Mengenal Batik Pesisiran: Perpaduan Budaya Jawa dan Pengaruh Asing
- ANTARA
Didi menambahkan bahwa pada tahun 1930, kebaya encim mulai marak dengan beraneka ragam desain. Namun, kebaya encim tidak pernah berwarna putih, kecuali setelah kematian kerabat dekat.
Ini disebabkan oleh pandangan masyarakat Tionghoa yang menganggap warna putih sebagai simbol ketiadaan atau kematian.
Awalnya, kebaya encim dikenal dengan sebutan kebaya nyonya, julukan yang pertama kali dipopulerkan oleh kalangan masyarakat Tionghoa peranakan. "Istilah kebaya encim digunakan secara umum oleh non-Tionghoa untuk menamakan jenis kebaya yang dipakai oleh perempuan peranakan Tionghoa," katanya.

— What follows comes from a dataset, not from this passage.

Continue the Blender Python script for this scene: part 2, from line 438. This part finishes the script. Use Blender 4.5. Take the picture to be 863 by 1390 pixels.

Namun, sejak tahun 1911, ketika kekaisaran Tiongkok runtuh, orang Tionghoa mulai meniru gaya berpakaian orang Belanda. Pada saat itu, para noni Belanda tidak mengenakan kebaya para bangsawan yang mewah dari bahan sutera, melainkan memilih bahan katun tipis dengan potongan pendek.
"Bermula dari inspirasi kebaya para noni, para nyonya Tionghoa memodifikasi dengan memasukkan potongan, bahan, warna, border, dan aksesoris yang digunakan," tuturnya.
Sebagai penutup, kegiatan bincang Wastra Bercerita ini juga menyajikan pameran Batik Pesisiran lebih dari 100 helai, yang dibuat sekitar tahun 1900. Koleksi tersebut merupakan sumbangan dari Ibu Eiko Adnan kepada Museum Tekstil Jakarta.